Recep Tayip Erdoğan’ın Cumhurbaşkanı seçilmesi sonrasında, aynı akıbetin tekerrür edeceği endişeleri var.

Adalet ve Kalkınma Partisi, geçmişte yaşanan partilerin akıbetine uğrayacağı söylenmekte.

Ben böyle düşünmüyorum. AKPARTİ’nin geçmişten ders aldığını, yaptığı çalışmalardan fark edebiliriz.

Parti çalışmalarını; toplumun bütün kesimlerini, yaş kuşaklarını, cinsiyeti, bölgesel dengeler gerçeğini dikkate alarak yapıyor.

Partinin her kademesinde görev alacaklar için TEK ADAM anlayışının dışında insan yetiştiriyor.

Bence en önemlisi de şu. Halk artık kendi gücünü nasıl kullanacağını öğrendi. Halkın onayını almadan bu ülkede bazı şeyleri yapmak çok zor.

Halk, seçimlerle nelerin değişebileceğini yaşayarak gördü. Mensubu olduğu siyasi anlayışı koruma adına gerekenleri yapacaktır.

Cumhur seçim heyecanını şimdiden yaşamaya başladı.

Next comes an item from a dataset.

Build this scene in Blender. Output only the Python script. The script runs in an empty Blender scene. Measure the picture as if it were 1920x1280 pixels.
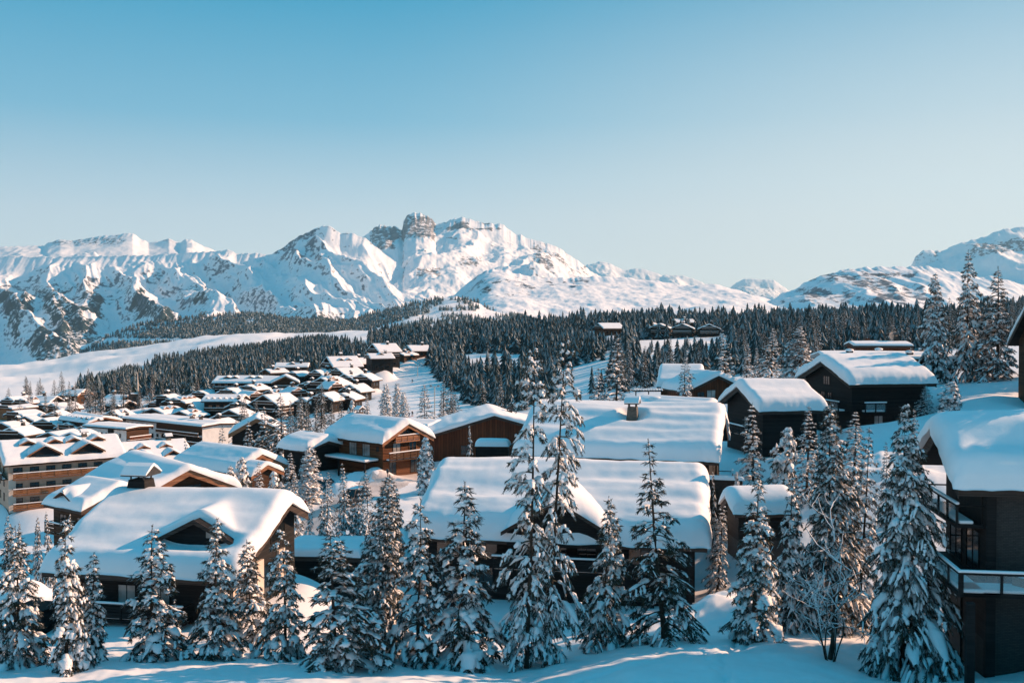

Halk,ilk defa büyük hedefler çizerek, hedeflerine tarih koyarak, geleceğin tahmini ülke tablolarını çizen bir Cumhurbaşkanı adayı ile karşı karşıya.

Halk, kendi değerlerini bu dönem öncesi Cumhurbaşkanı Abdullah Gül ile devletin zirvesinde yaşadığını gördü.

Halkın,bu durumu, doğrudan kendisinin de katkıları ile yeniden yaşamak ve taçlandırmak için gerekeni yapacağına inanıyorum.